ESG 2022: ESG or greenwashing? – by MMA’s Melis Ertem

The MMA’s Melis Ertem explains how to tell the difference, and how to do it right

By Melis Ertem, regional director, Turkey and MENA, Mobile Marketing Association (MMA)

Environmental, social, governance. Three words that can strike fear in the hearts of responsible marketers everywhere. As the world moves to be more socially conscious – driven greatly by the transition of Gen Z-ers transitioning to adulthood and entering the workforce – companies are being pushed more and more on ESG. But what does it mean, and why does it matter to marketers? 

When we think of ESG, we often link it to the concept of greenwashing, and it’s easy to see why.
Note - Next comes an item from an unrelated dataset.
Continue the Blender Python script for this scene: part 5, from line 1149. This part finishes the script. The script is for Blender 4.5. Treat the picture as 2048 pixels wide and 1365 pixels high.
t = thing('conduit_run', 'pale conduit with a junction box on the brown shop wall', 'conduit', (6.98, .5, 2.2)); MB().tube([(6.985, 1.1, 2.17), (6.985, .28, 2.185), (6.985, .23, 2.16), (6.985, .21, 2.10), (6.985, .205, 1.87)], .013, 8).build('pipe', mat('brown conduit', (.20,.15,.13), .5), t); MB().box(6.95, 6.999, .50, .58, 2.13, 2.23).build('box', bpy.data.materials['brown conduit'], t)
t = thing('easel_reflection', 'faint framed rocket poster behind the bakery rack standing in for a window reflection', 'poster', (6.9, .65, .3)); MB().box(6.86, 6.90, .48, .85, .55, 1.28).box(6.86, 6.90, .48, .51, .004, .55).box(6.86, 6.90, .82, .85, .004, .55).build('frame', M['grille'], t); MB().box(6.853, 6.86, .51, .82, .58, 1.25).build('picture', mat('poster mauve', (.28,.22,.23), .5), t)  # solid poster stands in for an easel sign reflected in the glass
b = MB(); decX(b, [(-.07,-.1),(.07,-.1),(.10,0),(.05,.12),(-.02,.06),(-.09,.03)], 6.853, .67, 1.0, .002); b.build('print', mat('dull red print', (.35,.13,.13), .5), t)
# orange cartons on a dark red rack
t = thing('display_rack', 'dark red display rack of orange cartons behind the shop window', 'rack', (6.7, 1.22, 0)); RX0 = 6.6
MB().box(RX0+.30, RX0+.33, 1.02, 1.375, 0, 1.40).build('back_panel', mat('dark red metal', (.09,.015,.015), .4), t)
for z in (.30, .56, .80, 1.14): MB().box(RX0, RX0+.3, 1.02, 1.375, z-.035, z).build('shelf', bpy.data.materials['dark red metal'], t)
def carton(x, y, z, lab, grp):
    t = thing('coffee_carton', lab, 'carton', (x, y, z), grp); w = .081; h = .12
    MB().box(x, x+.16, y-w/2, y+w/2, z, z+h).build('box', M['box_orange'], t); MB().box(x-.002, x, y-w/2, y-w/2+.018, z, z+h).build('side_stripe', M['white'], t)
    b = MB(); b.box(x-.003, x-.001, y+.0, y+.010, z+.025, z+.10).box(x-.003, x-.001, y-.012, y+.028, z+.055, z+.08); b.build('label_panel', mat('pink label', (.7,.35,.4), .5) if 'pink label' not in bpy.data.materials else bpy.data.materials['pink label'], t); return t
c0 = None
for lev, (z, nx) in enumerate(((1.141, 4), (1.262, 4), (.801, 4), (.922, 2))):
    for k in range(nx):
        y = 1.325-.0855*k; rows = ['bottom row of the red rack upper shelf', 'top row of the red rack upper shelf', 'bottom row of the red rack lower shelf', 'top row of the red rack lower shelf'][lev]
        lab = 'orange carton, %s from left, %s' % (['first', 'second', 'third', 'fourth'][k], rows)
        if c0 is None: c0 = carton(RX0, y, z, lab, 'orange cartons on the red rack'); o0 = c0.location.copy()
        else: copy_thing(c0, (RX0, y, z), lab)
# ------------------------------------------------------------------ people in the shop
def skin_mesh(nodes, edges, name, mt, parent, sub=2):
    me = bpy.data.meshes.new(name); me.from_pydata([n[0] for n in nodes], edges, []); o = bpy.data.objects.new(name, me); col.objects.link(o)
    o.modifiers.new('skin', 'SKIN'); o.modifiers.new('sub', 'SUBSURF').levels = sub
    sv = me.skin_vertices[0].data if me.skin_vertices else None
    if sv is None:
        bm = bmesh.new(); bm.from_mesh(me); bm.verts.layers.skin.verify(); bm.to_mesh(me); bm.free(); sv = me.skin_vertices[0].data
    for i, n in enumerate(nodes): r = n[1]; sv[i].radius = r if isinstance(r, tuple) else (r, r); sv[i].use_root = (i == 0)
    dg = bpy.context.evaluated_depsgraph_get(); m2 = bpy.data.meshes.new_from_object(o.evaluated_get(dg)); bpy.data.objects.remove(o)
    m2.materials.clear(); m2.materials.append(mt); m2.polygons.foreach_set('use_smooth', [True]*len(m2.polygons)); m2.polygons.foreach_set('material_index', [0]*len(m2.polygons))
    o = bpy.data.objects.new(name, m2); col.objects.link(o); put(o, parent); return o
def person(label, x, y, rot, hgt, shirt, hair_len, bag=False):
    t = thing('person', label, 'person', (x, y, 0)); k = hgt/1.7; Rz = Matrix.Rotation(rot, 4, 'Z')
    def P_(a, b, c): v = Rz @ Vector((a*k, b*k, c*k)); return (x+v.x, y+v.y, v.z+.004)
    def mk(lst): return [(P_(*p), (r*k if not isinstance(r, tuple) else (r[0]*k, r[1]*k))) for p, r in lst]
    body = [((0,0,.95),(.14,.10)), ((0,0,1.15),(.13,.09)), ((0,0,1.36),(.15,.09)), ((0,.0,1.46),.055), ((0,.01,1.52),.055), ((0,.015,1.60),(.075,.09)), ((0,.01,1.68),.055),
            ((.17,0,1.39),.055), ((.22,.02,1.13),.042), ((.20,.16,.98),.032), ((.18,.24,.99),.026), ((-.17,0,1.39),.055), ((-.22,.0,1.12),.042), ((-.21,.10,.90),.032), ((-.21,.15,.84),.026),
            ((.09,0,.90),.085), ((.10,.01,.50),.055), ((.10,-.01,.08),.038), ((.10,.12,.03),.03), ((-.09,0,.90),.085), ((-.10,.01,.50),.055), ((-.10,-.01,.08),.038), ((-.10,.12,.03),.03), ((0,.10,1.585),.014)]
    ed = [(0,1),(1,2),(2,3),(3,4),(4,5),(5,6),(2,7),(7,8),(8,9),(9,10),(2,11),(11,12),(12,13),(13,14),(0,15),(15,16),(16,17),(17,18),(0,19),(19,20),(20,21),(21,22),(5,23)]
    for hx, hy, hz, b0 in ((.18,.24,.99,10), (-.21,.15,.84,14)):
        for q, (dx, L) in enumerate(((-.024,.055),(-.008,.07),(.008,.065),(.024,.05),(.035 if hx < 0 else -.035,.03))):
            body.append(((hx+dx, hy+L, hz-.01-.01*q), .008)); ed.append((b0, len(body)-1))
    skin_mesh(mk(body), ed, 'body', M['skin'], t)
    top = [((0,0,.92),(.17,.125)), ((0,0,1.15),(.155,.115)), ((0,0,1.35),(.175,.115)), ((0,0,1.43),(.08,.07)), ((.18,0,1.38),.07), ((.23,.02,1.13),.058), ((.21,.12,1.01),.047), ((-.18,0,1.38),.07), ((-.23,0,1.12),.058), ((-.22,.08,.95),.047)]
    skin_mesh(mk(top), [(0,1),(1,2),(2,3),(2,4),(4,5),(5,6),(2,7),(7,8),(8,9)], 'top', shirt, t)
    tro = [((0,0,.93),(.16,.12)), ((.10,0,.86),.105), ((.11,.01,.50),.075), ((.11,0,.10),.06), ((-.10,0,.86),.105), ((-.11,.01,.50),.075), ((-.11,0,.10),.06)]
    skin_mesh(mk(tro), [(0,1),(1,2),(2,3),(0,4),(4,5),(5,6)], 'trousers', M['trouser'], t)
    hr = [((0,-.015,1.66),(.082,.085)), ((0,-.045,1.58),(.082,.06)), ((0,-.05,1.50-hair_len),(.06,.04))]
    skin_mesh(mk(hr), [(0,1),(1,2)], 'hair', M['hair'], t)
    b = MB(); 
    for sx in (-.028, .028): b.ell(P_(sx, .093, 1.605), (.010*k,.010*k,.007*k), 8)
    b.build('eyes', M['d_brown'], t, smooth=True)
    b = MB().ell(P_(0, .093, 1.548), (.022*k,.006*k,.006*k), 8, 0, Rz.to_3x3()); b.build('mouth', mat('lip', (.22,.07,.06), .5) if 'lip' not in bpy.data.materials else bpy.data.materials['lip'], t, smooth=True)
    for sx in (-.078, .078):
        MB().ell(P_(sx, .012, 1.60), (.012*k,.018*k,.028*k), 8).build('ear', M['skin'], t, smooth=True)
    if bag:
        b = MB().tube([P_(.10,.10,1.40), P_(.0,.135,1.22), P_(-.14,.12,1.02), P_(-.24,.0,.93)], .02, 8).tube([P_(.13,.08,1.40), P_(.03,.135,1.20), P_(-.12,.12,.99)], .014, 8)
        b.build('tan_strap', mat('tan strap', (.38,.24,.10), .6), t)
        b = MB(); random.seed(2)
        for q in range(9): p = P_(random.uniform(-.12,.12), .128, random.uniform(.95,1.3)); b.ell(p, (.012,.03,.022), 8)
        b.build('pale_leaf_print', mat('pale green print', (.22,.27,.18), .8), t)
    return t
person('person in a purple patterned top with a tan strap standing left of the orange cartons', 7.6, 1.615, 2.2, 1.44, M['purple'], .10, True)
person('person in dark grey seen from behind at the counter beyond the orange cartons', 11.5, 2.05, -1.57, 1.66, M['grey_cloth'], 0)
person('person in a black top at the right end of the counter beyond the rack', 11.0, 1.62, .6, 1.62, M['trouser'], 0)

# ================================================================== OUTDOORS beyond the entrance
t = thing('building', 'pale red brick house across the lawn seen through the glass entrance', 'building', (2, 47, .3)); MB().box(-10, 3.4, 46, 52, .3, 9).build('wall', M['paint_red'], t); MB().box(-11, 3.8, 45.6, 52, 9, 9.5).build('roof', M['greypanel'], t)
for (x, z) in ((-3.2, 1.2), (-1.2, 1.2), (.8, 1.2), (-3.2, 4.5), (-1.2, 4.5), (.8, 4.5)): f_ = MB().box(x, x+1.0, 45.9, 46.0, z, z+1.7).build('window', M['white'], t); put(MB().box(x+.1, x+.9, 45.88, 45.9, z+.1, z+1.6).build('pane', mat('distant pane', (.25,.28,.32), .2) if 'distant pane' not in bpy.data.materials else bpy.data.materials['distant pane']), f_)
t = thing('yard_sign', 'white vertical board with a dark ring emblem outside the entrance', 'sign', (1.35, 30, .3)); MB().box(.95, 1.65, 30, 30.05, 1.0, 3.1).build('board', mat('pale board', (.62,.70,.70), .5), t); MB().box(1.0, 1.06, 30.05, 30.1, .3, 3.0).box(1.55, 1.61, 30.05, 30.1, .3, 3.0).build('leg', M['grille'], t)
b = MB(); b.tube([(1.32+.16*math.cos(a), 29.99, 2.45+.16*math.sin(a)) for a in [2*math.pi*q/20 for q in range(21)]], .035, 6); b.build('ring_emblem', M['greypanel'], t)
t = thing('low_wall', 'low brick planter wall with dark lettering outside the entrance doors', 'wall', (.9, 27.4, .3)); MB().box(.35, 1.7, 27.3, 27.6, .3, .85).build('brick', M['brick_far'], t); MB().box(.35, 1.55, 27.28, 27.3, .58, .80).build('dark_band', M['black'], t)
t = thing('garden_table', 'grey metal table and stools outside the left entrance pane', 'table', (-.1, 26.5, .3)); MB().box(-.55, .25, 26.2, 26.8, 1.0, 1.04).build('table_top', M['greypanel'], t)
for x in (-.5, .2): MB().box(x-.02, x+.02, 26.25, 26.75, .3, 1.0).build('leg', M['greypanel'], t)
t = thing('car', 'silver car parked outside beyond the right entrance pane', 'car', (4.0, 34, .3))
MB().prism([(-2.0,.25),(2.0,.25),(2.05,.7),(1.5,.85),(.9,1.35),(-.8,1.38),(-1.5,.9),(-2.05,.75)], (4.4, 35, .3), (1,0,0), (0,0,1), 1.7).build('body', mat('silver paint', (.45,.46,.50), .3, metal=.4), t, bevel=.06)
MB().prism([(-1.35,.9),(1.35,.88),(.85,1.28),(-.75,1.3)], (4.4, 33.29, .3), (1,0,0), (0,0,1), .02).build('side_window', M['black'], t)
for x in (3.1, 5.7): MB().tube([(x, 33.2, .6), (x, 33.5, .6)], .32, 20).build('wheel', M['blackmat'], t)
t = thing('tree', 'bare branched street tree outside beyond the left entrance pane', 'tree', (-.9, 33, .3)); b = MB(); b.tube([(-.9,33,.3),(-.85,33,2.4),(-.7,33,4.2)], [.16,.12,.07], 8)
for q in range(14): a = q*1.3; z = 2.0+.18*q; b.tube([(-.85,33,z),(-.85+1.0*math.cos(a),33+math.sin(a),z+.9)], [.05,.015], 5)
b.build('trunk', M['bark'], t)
We can define ESG as: “Environmental, social, and governance practices used to guide and/or evaluate corporate principles, designed to promote ethical and responsible business practices.”

Greenwashing is: “Capitalising on the concept of environmentally positive products and business practices through false, misleading, or unsubstantiated claims in order to increase business exposure or sales under the guise of being environmentally sound.”

As marketers, it is easy to dismiss environmental impact, working conditions and corporate governance as issues for scientists, HR professionals and CEOs. But marketers act as brand guardians, and it’s all too easy for things to come crashing down with a false claim or mislabelled product, so how we communicate our company’s ESG efforts matter now, more than ever. We’ve seen a few too many cases of a brand making a bold claim, only to be torn apart in the press days later. 

When we consider the future of marketing, it’s pertinent to note Insider Intelligence’s prediction that Gen Z will soon become the largest cohort of consumers. And, according to First Insight, three-quarters of Gen Z consumers state that sustainability is more important to them than brand name when making purchase decisions. Born 1997-2012, this cohort is also reported to have low brand loyalty compared with other generations, with only 37 per cent of Gen Z considered to be ‘brand loyal’, being more likely to switch to a competitor if a brand is seen to break its promises. 

So, how, as marketers, can we protect our brands (and ourselves) from the backlash of a greenwashing claim? Before communicating ESG protocols to the public, challenge your colleagues and request data to back their claims. When crafting communication, use clear and concise language to avoid misinterpretation. 

If the business objective is to achieve gender equality by striving for a gender-balanced workplace – a social initiative currently being undertaken by MMA, where we seek to have 50 per cent female representation across all business touchpoints including on panels and at events – then put a measurable statistic against the claim that can be revisited and quantifiably measured to showcase progress and success. Where possible, get a third party to validate claims. 

Ensure that messaging, packaging, advertising and imagery aren’t misleading, and don’t let anything go live until you’re certain that it’s not misleading. HR can’t provide data to corroborate a social claim? Production doesn’t have a certificate to verify that the packaging is responsibly sourced? Management won’t share results of an audit? Deny their requests for marketing support. It’s not about being difficult, it’s about being better as a company, as individuals, and as a global community. 

Not only do we have a responsibility to act as custodians of the businesses we represent, but we have a responsibility to the public, too. Is there a wider job to be done with the mass implementation of government-imposed policies? Absolutely. But until then, it’s up to us marketers to challenge our brands and our teams to do better. To not allow false claims, to push business agendas to be more ESG-conscious. We sit at the intersection of companies and the public, and the buck needs to stop at us.